For the last 4 years, the Tasmanian Museum of Old and New Art has been running an installation called The Ladies Lounge. Only people who identify as ladies are allowed to enter. In the lounge, they can sit in luxury and look at famous artworks by Picasso etc, which are not available elsewhere in the museum. They are served champagne and pampered by male butlers. It was meant as a comment on exclusionary men's clubs (which still exist in Australia and elsewhere).
Some dude got upset about it and sued the gallery for entry at the anti-discrimination tribunal. The artist, Kirsha Kaechele, said she was "absolutely delighted" that the exhibit had been taken to court. “The men are experiencing Ladies Lounge, their experience of rejection is the artwork,” she said.
She then turned the tribunal hearing into part of the art as well, by having a group of women observing the hearing dress like her and mimic her every move. They did not disrupt the hearing, and at the end of proceedings they exited the tribunal to the song Simply Irresistible.

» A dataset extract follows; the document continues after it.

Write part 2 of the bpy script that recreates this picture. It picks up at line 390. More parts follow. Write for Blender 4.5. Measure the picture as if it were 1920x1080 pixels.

Kaechele argued in her defence the Ladies Lounge was a “a response to the lived experience of women forbidden from entering certain spaces throughout history” and promoted equal opportunity.
The tribunal found against the gallery and is ordering them to allow men to enter the exhibit. MONA is removing the exhibit instead.
@fullfathomfive I'd love to know how many people who don't normally identify as women claimed to do so in order to view this exhibit. bc transphobes are screaming that this happens constantly, and this seems like the lowest-stakes "ID as a woman to access women's spaces" scenario out there
like, it's ridiculous to think that a serious man athlete would take hormones to permanently alter his body and then spend months/years being referred to as the wrong name and pronouns simply to compete in women's sports but that a random Australian man wouldn't walk up to an exhibit and say "I identify as a lady" to look at some art and then never see any of the ladies/butlers who had been there again
@fullfathomfive Love the double-take mental image of the Robert Palmer 'Simply Irresistible' video that had a male lead singer with a vapid-looking backup band, except that Palmer was the pretty face and the female band had the serious musical chops.
@fullfathomfive this is extremely funny, I love it. It's also a potentially very interesting case study in what art is. Like really unpacking the claim that "their experience of rejection is the artwork" is probably worth a philosophy thesis.